Nasdaq Inc. has locked in debt financing for its acquisition of financial-software maker Adenza, proving that banks are still willing to lend to certain companies.
(Bloomberg) — Nasdaq Inc. has locked in debt financing for its acquisition of financial-software maker Adenza, proving that banks are still willing to lend to certain companies.
The stock exchange operator has secured an up to $5.7 billion bridge loan, according to a filing, to help fund the cash portion of its $10.5 billion purchase of Adenza from private equity firm Thoma Bravo. The deal would be the largest blue-chip loan for a merger and acquisition in the US this year, Bloomberg-compiled data shows, outstripping CVS Health Corp.’s loan for the acquisition of Oak Street Health Inc.
It’s the latest sign that banks are still willing to lend to select companies for M&A transactions, even as the volume of investment-grade loans supporting such deals has shrunk about 40% year-over-year, according to data compiled by Bloomberg. Much of the supply comprises term loans, often seen as less expensive and more flexible for companies than bridge loans.

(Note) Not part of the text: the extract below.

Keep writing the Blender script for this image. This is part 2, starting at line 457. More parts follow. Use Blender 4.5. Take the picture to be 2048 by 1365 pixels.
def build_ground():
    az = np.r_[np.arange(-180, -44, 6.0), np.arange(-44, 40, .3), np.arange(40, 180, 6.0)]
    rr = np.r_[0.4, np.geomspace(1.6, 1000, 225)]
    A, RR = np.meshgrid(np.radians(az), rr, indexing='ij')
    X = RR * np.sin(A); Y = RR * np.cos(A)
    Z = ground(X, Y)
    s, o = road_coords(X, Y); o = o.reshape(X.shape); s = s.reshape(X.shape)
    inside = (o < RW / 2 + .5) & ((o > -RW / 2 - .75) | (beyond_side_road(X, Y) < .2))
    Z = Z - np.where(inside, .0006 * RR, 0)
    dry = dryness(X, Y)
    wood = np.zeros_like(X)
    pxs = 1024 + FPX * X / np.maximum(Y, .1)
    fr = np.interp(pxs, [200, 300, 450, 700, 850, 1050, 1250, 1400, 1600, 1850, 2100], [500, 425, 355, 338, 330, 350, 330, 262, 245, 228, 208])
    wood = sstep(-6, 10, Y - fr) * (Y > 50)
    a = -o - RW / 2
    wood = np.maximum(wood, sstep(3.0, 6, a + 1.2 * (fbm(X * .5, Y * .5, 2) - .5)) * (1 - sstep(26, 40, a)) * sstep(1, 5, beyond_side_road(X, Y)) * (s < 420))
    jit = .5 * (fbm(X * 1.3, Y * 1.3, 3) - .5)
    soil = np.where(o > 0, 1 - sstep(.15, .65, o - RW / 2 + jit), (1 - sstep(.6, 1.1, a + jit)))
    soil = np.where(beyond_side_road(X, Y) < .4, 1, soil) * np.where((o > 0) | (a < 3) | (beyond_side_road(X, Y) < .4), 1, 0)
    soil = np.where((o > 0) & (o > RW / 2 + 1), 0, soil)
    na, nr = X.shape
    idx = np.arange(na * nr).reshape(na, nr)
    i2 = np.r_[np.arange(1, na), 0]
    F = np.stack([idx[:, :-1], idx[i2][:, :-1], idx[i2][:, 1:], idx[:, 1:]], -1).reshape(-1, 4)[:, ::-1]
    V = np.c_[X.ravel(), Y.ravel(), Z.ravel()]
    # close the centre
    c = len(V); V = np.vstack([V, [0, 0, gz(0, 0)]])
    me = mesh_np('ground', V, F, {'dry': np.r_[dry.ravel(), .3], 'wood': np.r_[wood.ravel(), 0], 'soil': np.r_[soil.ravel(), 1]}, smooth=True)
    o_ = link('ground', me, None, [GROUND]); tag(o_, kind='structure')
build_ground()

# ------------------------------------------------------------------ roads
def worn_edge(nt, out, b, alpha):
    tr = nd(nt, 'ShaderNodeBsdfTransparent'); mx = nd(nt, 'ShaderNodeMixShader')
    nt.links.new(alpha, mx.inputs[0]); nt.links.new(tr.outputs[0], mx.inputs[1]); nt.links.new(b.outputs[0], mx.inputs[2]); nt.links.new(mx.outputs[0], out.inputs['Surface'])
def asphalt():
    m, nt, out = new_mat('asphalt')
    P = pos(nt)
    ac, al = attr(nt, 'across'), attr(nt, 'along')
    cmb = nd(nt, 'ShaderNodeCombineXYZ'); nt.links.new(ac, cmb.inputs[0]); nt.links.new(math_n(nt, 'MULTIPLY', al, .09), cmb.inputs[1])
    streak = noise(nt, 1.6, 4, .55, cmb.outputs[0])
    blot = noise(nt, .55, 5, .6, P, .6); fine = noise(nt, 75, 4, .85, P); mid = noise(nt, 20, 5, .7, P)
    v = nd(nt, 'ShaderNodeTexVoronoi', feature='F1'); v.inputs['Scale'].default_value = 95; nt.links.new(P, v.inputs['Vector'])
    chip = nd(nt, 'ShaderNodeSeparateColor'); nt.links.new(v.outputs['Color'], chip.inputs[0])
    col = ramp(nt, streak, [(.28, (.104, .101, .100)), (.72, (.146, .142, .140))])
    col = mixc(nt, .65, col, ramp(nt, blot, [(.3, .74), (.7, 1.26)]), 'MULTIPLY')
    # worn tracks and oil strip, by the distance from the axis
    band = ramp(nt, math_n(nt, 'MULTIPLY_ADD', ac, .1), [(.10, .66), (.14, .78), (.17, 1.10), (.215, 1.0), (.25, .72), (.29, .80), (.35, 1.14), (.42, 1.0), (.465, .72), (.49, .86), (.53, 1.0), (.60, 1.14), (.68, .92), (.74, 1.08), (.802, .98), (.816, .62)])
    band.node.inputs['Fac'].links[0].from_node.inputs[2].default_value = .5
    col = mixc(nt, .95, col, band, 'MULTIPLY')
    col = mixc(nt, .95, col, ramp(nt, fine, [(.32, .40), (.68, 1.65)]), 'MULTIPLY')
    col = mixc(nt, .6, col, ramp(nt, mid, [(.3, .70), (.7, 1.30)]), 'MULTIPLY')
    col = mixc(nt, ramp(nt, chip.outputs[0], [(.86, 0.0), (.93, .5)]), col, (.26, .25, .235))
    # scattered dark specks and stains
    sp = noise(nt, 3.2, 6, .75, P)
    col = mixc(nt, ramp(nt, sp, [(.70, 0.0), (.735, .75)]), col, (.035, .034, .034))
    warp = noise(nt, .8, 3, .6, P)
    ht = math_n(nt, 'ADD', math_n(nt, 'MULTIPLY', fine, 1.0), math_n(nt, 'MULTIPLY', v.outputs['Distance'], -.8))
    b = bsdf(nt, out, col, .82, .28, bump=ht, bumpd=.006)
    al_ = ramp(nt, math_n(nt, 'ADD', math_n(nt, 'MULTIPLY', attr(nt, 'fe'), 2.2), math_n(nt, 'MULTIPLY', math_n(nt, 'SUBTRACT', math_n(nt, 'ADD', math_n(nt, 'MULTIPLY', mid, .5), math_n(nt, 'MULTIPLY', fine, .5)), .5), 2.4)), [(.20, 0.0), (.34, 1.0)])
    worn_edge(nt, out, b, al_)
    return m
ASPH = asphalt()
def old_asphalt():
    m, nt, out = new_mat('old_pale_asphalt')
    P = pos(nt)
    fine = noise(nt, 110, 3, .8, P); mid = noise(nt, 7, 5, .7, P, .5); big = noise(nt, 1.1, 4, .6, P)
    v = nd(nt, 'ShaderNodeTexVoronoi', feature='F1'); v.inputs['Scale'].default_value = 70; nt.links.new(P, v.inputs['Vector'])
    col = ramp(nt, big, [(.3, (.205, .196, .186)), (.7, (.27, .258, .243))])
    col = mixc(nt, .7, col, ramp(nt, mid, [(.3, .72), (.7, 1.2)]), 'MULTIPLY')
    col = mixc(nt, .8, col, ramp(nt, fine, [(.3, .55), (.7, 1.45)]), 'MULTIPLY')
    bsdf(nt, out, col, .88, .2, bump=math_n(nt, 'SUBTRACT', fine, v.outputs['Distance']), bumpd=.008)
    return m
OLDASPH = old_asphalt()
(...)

Bridge loans are typically later replaced with permanent financing in the bond market that is sold to institutional investors. New York-based Nasdaq is planning to raise $5.9 billion in bonds by the time the merger closes, which it expects to be within six to nine months, according to a release.
There’s “limited risk that they won’t be able to term it out as they get closer to closing,” said Bloomberg Intelligence credit strategist Noel Hebert. “If you were talking a high-yield company or some LBO, etc., that would be a bit of a different animal.”
A representative for Nasdaq declined to comment.
Investors have been eager to snap up bonds related to M&A this year. In May, health-care giant CVS built a $37 billion order book when it funded its loan, while Pfizer Inc.’s $31 billion deal for its purchase of Seagen Inc. saw orders peak at around $85 billion and marked the fourth-largest US bond sale ever.
“Absent some material change, it’s not a deal that should challenge funding markets,” Hebert said, referring to Nasdaq’s latest transaction. “There is time to piece the deal out and be opportunistic about funding costs.”
Goldman Sachs Group Inc. and JPMorgan Chase & Co. are providing the bridge financing for Nasdaq, both acting as commitment parties.
S&P Global Ratings downgraded the company to BBB from BBB+ after the acquisition announcement. The bond grader cited the $5.9 billion debt raise, which it says “will weaken the company’s financial risk profile.”